▼▼▼

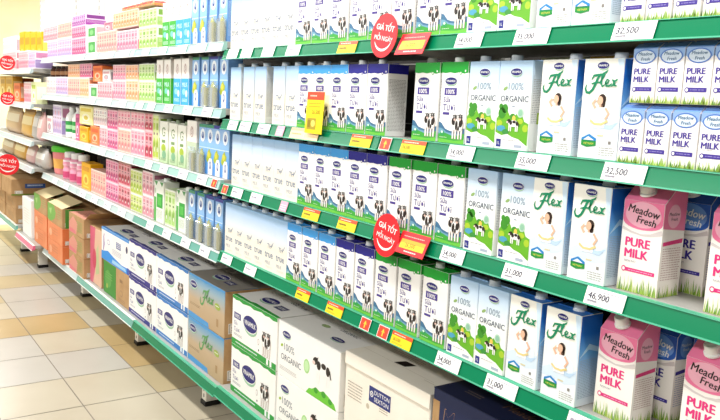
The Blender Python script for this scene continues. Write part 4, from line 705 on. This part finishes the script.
put_box(bw, 0.03, 4.096, zE + 0.1865, 'white box with blue top edge and blue wave', g=g1)
W, H, D = 230, 338, 290; mb = carton_body(W, H, D, C('#dcb49a', 0.6), kraft(), kraft()); F = front(W, H); mb.poly(F, [(0.5, 0.5), (60, 0.5), (120, 120), (90, 220), (110, 337), (0.5, 337)], C('#d4607c'), 1); mb.poly(F, [(120, 60), (190, 80), (170, 250), (130, 210)], C('#b8c08c'), 1); mb.ell(F, 90, 150, 40, 60, C('#c84460'), 2)
put_box(boxed(mb), 0.03, 4.468, zs('E', 4.47), 'tall pink and beige box beside the white box', g=g1)
def kraft_box(W, H, D, art=None):
    mb = carton_body(W, H, D, kraft()); F = front(W, H)
    if art == 'fruit':
        mb.poly(F, [(0.5, H * 0.5), (W * 0.3, H * 0.9), (W * 0.6, H * 0.6), (W * 0.5, 0.5), (0.5, 0.5)], C('#d99080'), 1); mb.lines(F, W * 0.55, H * 0.7, W * 0.35, 5, C('#8f9a55'), 14, 6, 2); mb.poly(F, [(W * 0.04, 4), (W * 0.5, 4), (W * 0.4, 24), (W * 0.05, 30)], C('#d9707c'), 2)
        T = topf(W, H); mb.rect(T, 4, 6, W - 4, D * 0.45, C('#dd9a86'), 1); mb.lines(T, W * 0.3, D * 0.3, W * 0.5, 3, C('#b86a60'), 16, 6, 2)
    elif art == 'leaf':
        g = C('#6aa944'); mb.poly(F, [(0.5, H - 0.5), (0.5, H * 0.1), (W * 0.25, H * 0.05), (W * 0.5, H * 0.3), (W * 0.58, H * 0.62), (W * 0.45, H - 0.5)], g, 1); mb.poly(F, [(W * 0.1, H * 0.7), (W * 0.3, H * 0.8), (W * 0.24, H * 0.4)], C('#9cc878'), 2); mb.lines(F, W * 0.66, H * 0.8, W * 0.26, 4, C('#98a86a'), 16, 6, 2); mb.rect(side(W, H), 20, 1, D * 0.45, H - 1, C('#4f8a38'), 3); mb.ell(topf(W, H), W * 0.4, D * 0.35, W * 0.25, D * 0.2, C('#8fbf6a'), 1)
    elif art == 'label':
        Sd = side(W, H); mb.rect(Sd, D * 0.24, H * 0.45, D * 0.6, H * 0.72, C('#3a5fa8'), 4); mb.lines(Sd, D * 0.28, H * 0.57, D * 0.28, 1, C('#c8d8f0'), h=12, L=5); mb.rect(Sd, 0.5, 1, D - 0.5, 14, C('#7a8a3a'), 4)
    else: mb.lines(F, W * 0.2, H * 0.6, W * 0.5, 3, C('#96703f'), 12, 5, 2); mb.ell(F, W * 0.75, H * 0.35, 18, 18, C('#a37c4a'), 2)
    return mb
zE = zs('E', 4.8); names = ('bottom', 'middle', 'top')
for k in range(3):
    o = put_box(boxed(kraft_box(352, 121, 300, 'fruit')), 0.0, 4.79, zE + k * 0.1215, 'brown and salmon printed box, %s of three behind the pink box' % names[k], g='brown printed boxes')
    if k == 2:
        f1 = MB(); f1.hexa([(-0.174, 0.16, 0.1225), (0.174, 0.16, 0.1225), (0.174, 0.298, 0.1225), (-0.174, 0.298, 0.1225), (-0.174, 0.16, 0.1245), (0.174, 0.16, 0.1245), (0.174, 0.27, 0.19), (-0.174, 0.27, 0.19)], kraft()); f1.obj('flap', o)
        f2 = MB(); f2.hexa([(0.172, 0.01, 0.1225), (0.175, 0.01, 0.1225), (0.175, 0.29, 0.1225), (0.172, 0.29, 0.1225), (0.25, 0.02, 0.165), (0.252, 0.02, 0.165), (0.252, 0.28, 0.165), (0.25, 0.28, 0.165)], kraft()); f2.obj('flap', o)
for q, (y, wd) in enumerate(((5.255, 405), (5.695, 405))):
    zE = 0.1783 if y < 5.4 else 0.1903
    for k in range(2):
        mb = carton_body(wd, 118, 300, NOISE('orange_board', '#e08558', '#e8966a', 10, 0.6), NOISE('orange_side', '#dd6f3c', '#e07a48', 10, 0.6)); F = front(wd, 118); mb.lines(F, wd * 0.3, 84, wd * 0.4, 3, C('#cf7a4c'), 18, 7, 2); mb.ell(F, wd * 0.2, 50, 40, 26, C('#ecaa84'), 1)
        put_box(boxed(mb), -0.022, y, zE + k * 0.1185, 'orange box, %s of two in the %s orange stack' % (('lower', 'upper')[k], ('nearer', 'farther')[q]), g='orange boxes')
    o = put_box(boxed(kraft_box(wd, 125, 300, 'leaf')), -0.022, y, zE + 0.237, 'beige box with green leaf print topping the %s orange stack' % ('nearer', 'farther')[q], g='leaf printed boxes')
    fb = MB(); fb.hexa([(-wd / 2000 + 0.01, 0.002, 0.126), (wd / 2000 - 0.01, 0.002, 0.126), (wd / 2000 - 0.01, 0.004, 0.126), (-wd / 2000 + 0.01, 0.004, 0.126), (-wd / 2000 + 0.01, 0.13, 0.17), (wd / 2000 - 0.01, 0.13, 0.17), (wd / 2000 - 0.01, 0.132, 0.169), (-wd / 2000 + 0.01, 0.132, 0.169)], C('#d9c79a', 0.6)); fb.obj('flap', o)
o = MB(); o.box(-0.16, 0.16, 0, 0.28, 0, 0.285, whiteb(), 0.002); o.lines(front(320, 285), 60, 200, 200, 6, C('#dcd6cc'), 20, 5, 1); put_box(o.obj('cardboard_box'), -0.03, 6.13, 0.1903, 'tall plain white box left of the orange stacks', g='far boxes')
for q, y in enumerate((6.60, 7.06)):
    for k in range(2): put_box(boxed(kraft_box(400, 112, 330)), -0.06, y, zs('E', y) + k * 0.1125, 'plain kraft box, %s layer of the %s far stack' % (('lower', 'upper')[k], ('nearer', 'farther')[q]), g='far kraft boxes')
    put_box(boxed(kraft_box(410, 128, 420, 'label' if q == 0 else None)), -0.09, y, zs('E', y) + 0.2255, ('kraft box with blue label on its end, topping the far stack', 'kraft box without label topping the farthest stack')[q], g='far kraft boxes')
put_box(boxed(kraft_box(330, 430, 120)), 0.285, 5.2, 0.1783, 'tall brown box standing at the back behind the orange stacks', g='far boxes')

# ------------------------------------------------------------ price tags, round signs and cards on the rails
A_T = -math.atan2(0.012, 0.036)
def rail_pos(o, row, y, lift=0.0, dx=0.0):
    Z = Z1 if y < 2.65 else Z2 if y < 5.69 else Z5 if y < 6.32 else Z6; xf = -0.07 if y > 5.69 else 0.0
    return put(o, xf - 0.0095 + dx, y, Z[row] - 0.0178 + lift, tilt=A_T)
def card(W, H, m, name, th=0.0008):
    mb = MB(); mb.box(-W / 2000, W / 2000, 0, th, -H / 2000, H / 2000, m); return mb, Pl((-W / 2000, 0, -H / 2000), (1, 0, 0), (0, 0, 1))
def price_tag(kind, row, y, wd, label, txt=None):
    W, H = wd * 1000, 34; ink = C('#2f2a44')
    if kind == 'w':
        mb, P = card(W, H, PAPER, 'tag')
        if txt: mb.text(P, txt, 7, 12, 13, ink, 2, 'L', 0.02, 0.05, maxw=W * 0.6); mb.rect(P, 8, 6.5, 30, 9, GREY, 2)
        else: mb.lines(P, 8, 16, W * 0.45, 1, C('#9a95a5'), h=6, L=2)
        mb.lines(P, W * 0.4, 27, W * 0.55, 1, C('#a8a4b0'), h=1.4, L=2); mb.lines(P, 8, 5, W * 0.4, 1, C('#b8b4be'), h=1.2, L=2)
    elif kind == 'y':
        mb, P = card(W, H, C('#f7d21e', 0.5), 'tag'); mb.rect(P, 0, 24, W, H, C('#e8502c'), 1); mb.lines(P, W * 0.1, 27, W * 0.6, 1, C('#f7dcc0'), h=2.4, L=2)
        if txt: mb.text(P, txt, 8, 11, 8.5, C('#5c4a1e'), 2, 'L', maxw=W * 0.5)
        else: mb.lines(P, 8, 12, W * 0.4, 1, C('#7a6420'), h=5, L=2)
        mb.lines(P, 8, 5, W * 0.5, 1, C('#a88a2c'), h=1.4, L=2)
    elif kind == 'o': mb, P = card(W, H, C('#f9dcae', 0.5), 'tag'); mb.rect(P, 0, 25, W, H, C('#f0b08c'), 1); mb.lines(P, 10, 13, W * 0.35, 1, C('#c8a06a'), h=4, L=2); mb.rect(P, W * 0.5, 3, W * 0.52, 30, C('#f4e8d0'), 2)
    elif kind == 'p': mb, P = card(W, H, C('#f0a9bd', 0.5), 'tag'); mb.lines(P, 5, 20, W - 10, 3, WHITE, 7, 2, 2)
    else:
        mb, P = card(W, H, C('#f6e4de', 0.5), 'tag'); mb.rect(P, 2, 2, W - 2, H - 2, C('#e4452f'), 1); c = W / 2
        mb.poly(P, [(c - 2.6, 6), (c + 2.6, 6), (c + 2.6, 17), (c + 8, 15), (c, 27), (c - 8, 15), (c - 2.6, 17)], C('#f9c03c'), 2)
    o = rail_pos(mb.obj('price_tag'), row, y); return tag(o, label, 'price tag', 'price tags on the rails')
for row, y, wd, txt, what in (('A', .877, .088, '32,500', 'small purple cartons'), ('A', 1.122, .094, '35,000', 'script cartons'), ('A', 1.311, .087, '34,000', 'organic cartons'), ('B', .869, .092, '32,500', 'small purple cartons'), ('B', 1.092, .09, '35,000', 'script cartons'), ('B', 1.313, .088, '34,000', 'organic cartons'),
                              ('C', .884, .089, '46,900', 'pink-topped carton'), ('C', 1.104, .093, '31,000', 'script cartons'), ('C', 1.318, .08, '34,000', 'organic cartons'), ('D', .905, .08, None, 'pink-topped carton'), ('D', 1.132, .095, '31,000', 'script cartons'), ('D', 1.309, .085, '34,000', 'organic cartons')):
    price_tag('w', row, y, wd, 'white price tag%s below the %s on %s' % (' reading ' + txt if txt else ' without legible price', what, ROWN[row]), txt)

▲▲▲

What you are asked to do: Which lines contain the word "script"? Return each of them.

Response:
The Blender Python script for this scene continues. Write part 4, from line 705 on. This part finishes the script.
for row, y, wd, txt, what in (('A', .877, .088, '32,500', 'small purple cartons'), ('A', 1.122, .094, '35,000', 'script cartons'), ('A', 1.311, .087, '34,000', 'organic cartons'), ('B', .869, .092, '32,500', 'small purple cartons'), ('B', 1.092, .09, '35,000', 'script cartons'), ('B', 1.313, .088, '34,000', 'organic cartons'),
                              ('C', .884, .089, '46,900', 'pink-topped carton'), ('C', 1.104, .093, '31,000', 'script cartons'), ('C', 1.318, .08, '34,000', 'organic cartons'), ('D', .905, .08, None, 'pink-topped carton'), ('D', 1.132, .095, '31,000', 'script cartons'), ('D', 1.309, .085, '34,000', 'organic cartons')):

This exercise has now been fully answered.